[Start of DATA FOR THIS TASK]
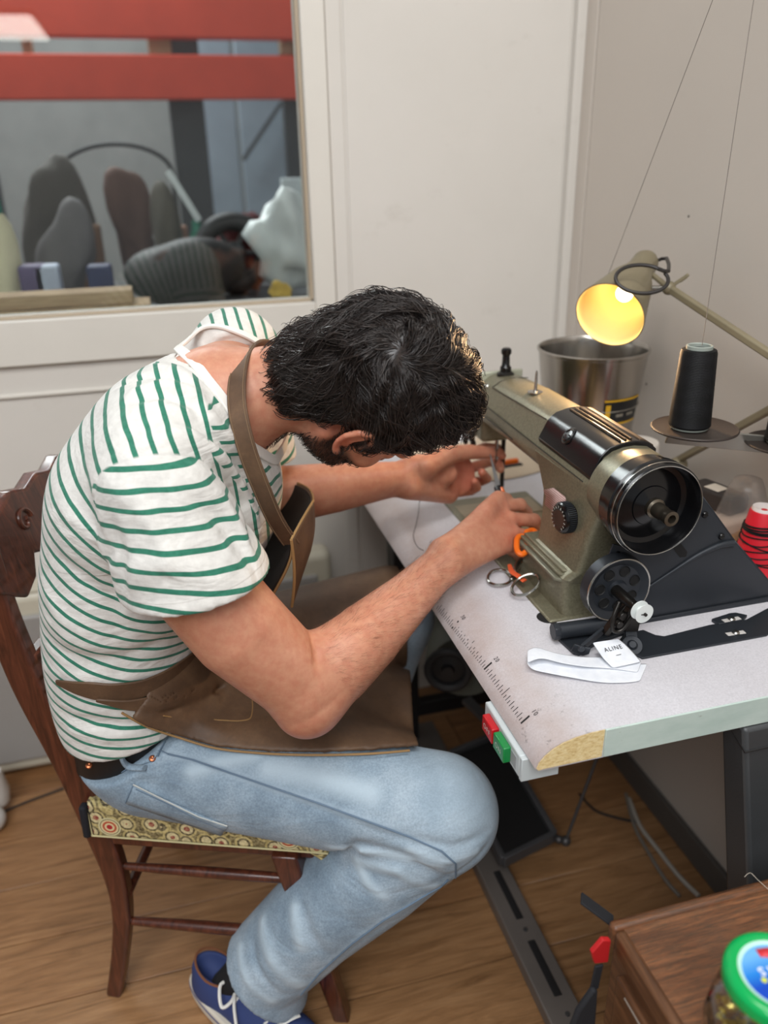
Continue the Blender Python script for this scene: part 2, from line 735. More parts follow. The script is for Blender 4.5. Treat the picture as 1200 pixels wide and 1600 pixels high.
# low panel heater along the back wall
h0 = atY(0, 945, 1.765)
h1 = atY(521, 862, 1.765)
hb = A(h0[0], 1.79, 0)
ht = thing('panel_heater', 'long low cream-rimmed panel heater with shaded grey face along the back wall behind the chair', 'heater', (0, 1.8, 0))
M_CREAM = mat('cream_enamel', S(196, 190, 172), 0.4, var=0.05)
M_HGREY = mat('shaded_heater_face', S(150, 147, 143), 0.45, var=0.05)  # the face lies in shade, and that shade is put into its grey
zt = (h0[2] + h1[2]) / 2
obj('casing', MB().span((-1.0, 1.785, 0.012), (h1[0], YB - 0.004, zt)), M_CREAM, ht, bevel=0.022, seg=4)
obj('face_panel', MB().span((-0.97, 1.775, 0.05), (h1[0] - 0.04, 1.79, zt - 0.055)), M_HGREY, ht, bevel=0.012, seg=3)
for k in range(14):
    x = -0.9 + k * 0.085
    obj('grille_slat', MB().span((x, 1.79, zt - 0.004), (x + 0.06, 1.85, zt + 0.003)), M_CREAM, ht, bevel=0.001)

# ------------------------------------------------------------------ the workshop beyond the window
M_RED = mat('orange_red_steel', S(226, 78, 52), 0.5, var=0.08)
M_GREYW = mat('grey_workshop_wall', S(150, 152, 150), 0.8, var=0.08)
M_BLUEG = mat('blue_grey_sheet', S(150, 164, 176), 0.6, var=0.08)
M_POST = mat('dark_grey_post', S(70, 72, 74), 0.5, var=0.1)
M_BLACKM = mat('black_workshop_rubber', S(48, 47, 48), 0.6, var=0.2)
struct('wall_workshop', MB().span((-4.5, 5.4, -0.012), (4.0, 5.5, 4.4)), M_GREYW)
struct('wall_side', MB().span((4.0, YB + 0.09, -0.012), (4.1, 5.5, 4.4)), M_GREYW)


def far(px_, py_, Y):
    return atY(px_, py_, Y)


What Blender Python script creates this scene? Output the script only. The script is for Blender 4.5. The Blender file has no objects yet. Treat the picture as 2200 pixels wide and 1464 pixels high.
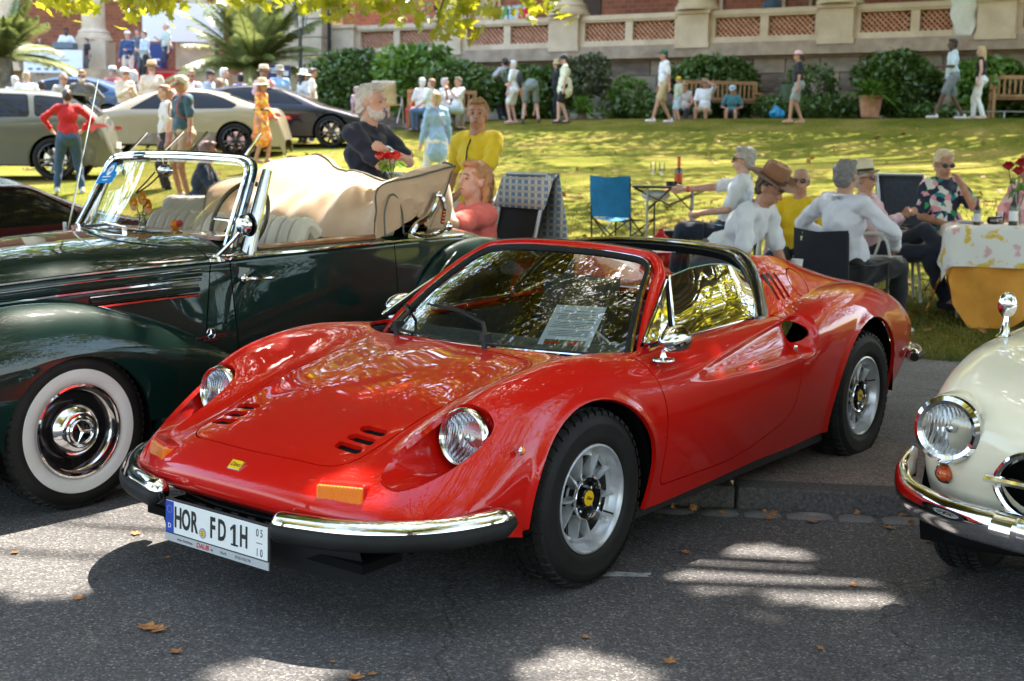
[End of DATA FOR THIS TASK]
Without including any pictures, print all of the material exactly as given.

_RESULT_
Continue the Blender Python script for this scene: part 2, from line 735. More parts follow. The script is for Blender 4.5. Treat the picture as 1200 pixels wide and 1600 pixels high.
# low panel heater along the back wall
h0 = atY(0, 945, 1.765)
h1 = atY(521, 862, 1.765)
hb = A(h0[0], 1.79, 0)
ht = thing('panel_heater', 'long low cream-rimmed panel heater with shaded grey face along the back wall behind the chair', 'heater', (0, 1.8, 0))
M_CREAM = mat('cream_enamel', S(196, 190, 172), 0.4, var=0.05)
M_HGREY = mat('shaded_heater_face', S(150, 147, 143), 0.45, var=0.05)  # the face lies in shade, and that shade is put into its grey
zt = (h0[2] + h1[2]) / 2
obj('casing', MB().span((-1.0, 1.785, 0.012), (h1[0], YB - 0.004, zt)), M_CREAM, ht, bevel=0.022, seg=4)
obj('face_panel', MB().span((-0.97, 1.775, 0.05), (h1[0] - 0.04, 1.79, zt - 0.055)), M_HGREY, ht, bevel=0.012, seg=3)
for k in range(14):
    x = -0.9 + k * 0.085
    obj('grille_slat', MB().span((x, 1.79, zt - 0.004), (x + 0.06, 1.85, zt + 0.003)), M_CREAM, ht, bevel=0.001)

# ------------------------------------------------------------------ the workshop beyond the window
M_RED = mat('orange_red_steel', S(226, 78, 52), 0.5, var=0.08)
M_GREYW = mat('grey_workshop_wall', S(150, 152, 150), 0.8, var=0.08)
M_BLUEG = mat('blue_grey_sheet', S(150, 164, 176), 0.6, var=0.08)
M_POST = mat('dark_grey_post', S(70, 72, 74), 0.5, var=0.1)
M_BLACKM = mat('black_workshop_rubber', S(48, 47, 48), 0.6, var=0.2)
struct('wall_workshop', MB().span((-4.5, 5.4, -0.012), (4.0, 5.5, 4.4)), M_GREYW)
struct('wall_side', MB().span((4.0, YB + 0.09, -0.012), (4.1, 5.5, 4.4)), M_GREYW)


def far(px_, py_, Y):
    return atY(px_, py_, Y)


What Blender Python script creates this scene? Output the script only. The script is for Blender 4.5. The Blender file has no objects yet. Treat the picture as 2200 pixels wide and 1464 pixels high.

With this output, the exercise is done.